Mon expédition me conduit dans le nord de la Thaïlande, Birmanie, puis au Laos, en franchissant le Mékong, ce fleuve majestueux. Après plusieurs voyages en Asie du Sud-Est, il me paraissait essentiel de revenir au cœur de cette région à un moment particulier : celui de la mousson.
Ces pays sont souvent perçus comme des terres de sérénité. Mais que deviennent-ils lorsque le ciel s’ouvre et que l’eau se déverse sans répit ?
La mousson n’est pas une pluie ordinaire. C’est le souffle de la terre et du ciel, un mouvement colossal de masses d’air qui traverse l’Asie sans se soucier des frontières. Elle donne, chaque année, près de 80 % des précipitations. Bienfaitrice, elle irrigue les rizières et nourrit les sols. Dévastatrice, elle peut engloutir des villages entiers. Elle est imprévisible, à l’image de l’avenir : parfois précoce ou tardive, douce ou brutale, rare ou torrentielle.

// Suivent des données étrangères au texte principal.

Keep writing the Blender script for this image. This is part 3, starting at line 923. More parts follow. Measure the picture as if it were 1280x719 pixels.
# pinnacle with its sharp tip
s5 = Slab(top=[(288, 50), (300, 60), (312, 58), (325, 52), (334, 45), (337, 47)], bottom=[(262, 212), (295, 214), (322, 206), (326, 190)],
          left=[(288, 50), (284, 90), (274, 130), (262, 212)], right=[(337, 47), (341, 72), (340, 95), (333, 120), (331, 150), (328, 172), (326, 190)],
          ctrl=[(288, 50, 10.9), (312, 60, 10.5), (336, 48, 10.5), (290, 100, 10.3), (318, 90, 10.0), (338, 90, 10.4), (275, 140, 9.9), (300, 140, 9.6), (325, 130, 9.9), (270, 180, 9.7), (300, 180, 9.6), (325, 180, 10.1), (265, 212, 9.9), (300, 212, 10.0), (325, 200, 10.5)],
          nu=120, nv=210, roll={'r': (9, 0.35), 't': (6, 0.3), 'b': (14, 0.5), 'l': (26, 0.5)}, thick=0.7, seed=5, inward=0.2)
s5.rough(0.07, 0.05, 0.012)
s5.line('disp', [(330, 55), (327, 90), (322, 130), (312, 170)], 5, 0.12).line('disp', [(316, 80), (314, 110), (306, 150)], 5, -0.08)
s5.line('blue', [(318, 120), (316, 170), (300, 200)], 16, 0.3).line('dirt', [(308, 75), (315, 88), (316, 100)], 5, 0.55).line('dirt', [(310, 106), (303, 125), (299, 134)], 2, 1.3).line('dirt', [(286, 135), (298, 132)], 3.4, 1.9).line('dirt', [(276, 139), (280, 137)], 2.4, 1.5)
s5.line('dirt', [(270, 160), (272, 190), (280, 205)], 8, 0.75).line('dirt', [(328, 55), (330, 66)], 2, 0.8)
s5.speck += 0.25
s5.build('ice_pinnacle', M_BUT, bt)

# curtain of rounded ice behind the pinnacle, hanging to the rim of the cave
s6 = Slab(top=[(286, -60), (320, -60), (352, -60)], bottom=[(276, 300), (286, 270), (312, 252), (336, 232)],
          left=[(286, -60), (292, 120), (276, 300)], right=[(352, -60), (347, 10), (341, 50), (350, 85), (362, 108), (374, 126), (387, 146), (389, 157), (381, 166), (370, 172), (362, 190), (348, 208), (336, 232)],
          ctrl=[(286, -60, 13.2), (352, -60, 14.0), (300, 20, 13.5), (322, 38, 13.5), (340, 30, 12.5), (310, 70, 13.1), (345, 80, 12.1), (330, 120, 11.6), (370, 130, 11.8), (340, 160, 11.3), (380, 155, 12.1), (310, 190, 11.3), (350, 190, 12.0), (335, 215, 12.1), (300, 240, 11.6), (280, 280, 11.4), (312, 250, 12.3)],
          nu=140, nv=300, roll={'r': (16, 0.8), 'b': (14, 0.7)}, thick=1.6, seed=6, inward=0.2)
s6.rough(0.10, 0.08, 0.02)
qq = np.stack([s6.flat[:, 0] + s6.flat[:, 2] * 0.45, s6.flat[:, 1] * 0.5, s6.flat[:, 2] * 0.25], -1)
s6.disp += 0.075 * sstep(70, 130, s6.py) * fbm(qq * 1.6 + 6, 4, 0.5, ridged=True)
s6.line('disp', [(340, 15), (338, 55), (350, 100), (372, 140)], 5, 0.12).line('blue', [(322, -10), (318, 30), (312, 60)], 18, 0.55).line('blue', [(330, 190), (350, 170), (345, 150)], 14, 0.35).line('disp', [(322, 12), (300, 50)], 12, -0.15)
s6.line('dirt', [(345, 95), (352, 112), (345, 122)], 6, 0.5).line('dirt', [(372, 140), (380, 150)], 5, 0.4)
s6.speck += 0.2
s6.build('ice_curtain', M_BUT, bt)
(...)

À son retour, la campagne renaît. Les rizières arides de la saison sèche se couvrent d’une infinité de verts. Les chants des grenouilles et des insectes se mêlent au fracas de la pluie. Les femmes, les hommes et les enfants sortent de l’attente et reprennent le rythme des travaux agraires : repiquage du riz dans la boue, entretien des canaux, réparation des digues de fortune. Leurs gestes, hérités de générations entières, s’accomplissent sous une pluie persistante, dans une atmosphère saturée d’humidité où chaque souffle d’air semble chargé d’eau.
La mousson n’est pas seulement un phénomène météorologique : elle est spirituelle. Les populations prient pour que les pluies soient justes, ni trop faibles ni trop abondantes. Car de la régularité de la mousson dépend la survie des récoltes, et donc des familles. Dans les temples, les moines et les fidèles adressent leurs vœux aux divinités, espérant que l’eau demeure sacrée et non meurtrière.
En ville, la pluie apporte un répit à la chaleur écrasante. Les nuages assombrissent le ciel, la lumière se fait plus douce. Mais l’humidité s’alourdit, collant aux corps, tandis que les ruelles se transforment en torrents. Le Mékong, lui, gonfle inexorablement, ses eaux montant parfois de plus de neuf mètres. Ses crues, redoutées et attendues, permettent pourtant la migration et la reproduction des poissons, nourrissant des millions d’habitants.
Qui arrêtera l’eau ? Certainement pas les frontières.
La mousson est un cycle, une respiration vitale. Elle relie les hommes, les terres et les dieux, rappelant que l’eau, venue du ciel, irrigue autant les champs que l’âme de l’Asie du Sud-Est.
La mousson est un cycle, une respiration vitale. Elle relie les hommes, les terres et les dieux, rappelant que l’eau, venue du ciel, irrigue autant les champs que l’âme de l’Asie du Sud-Est.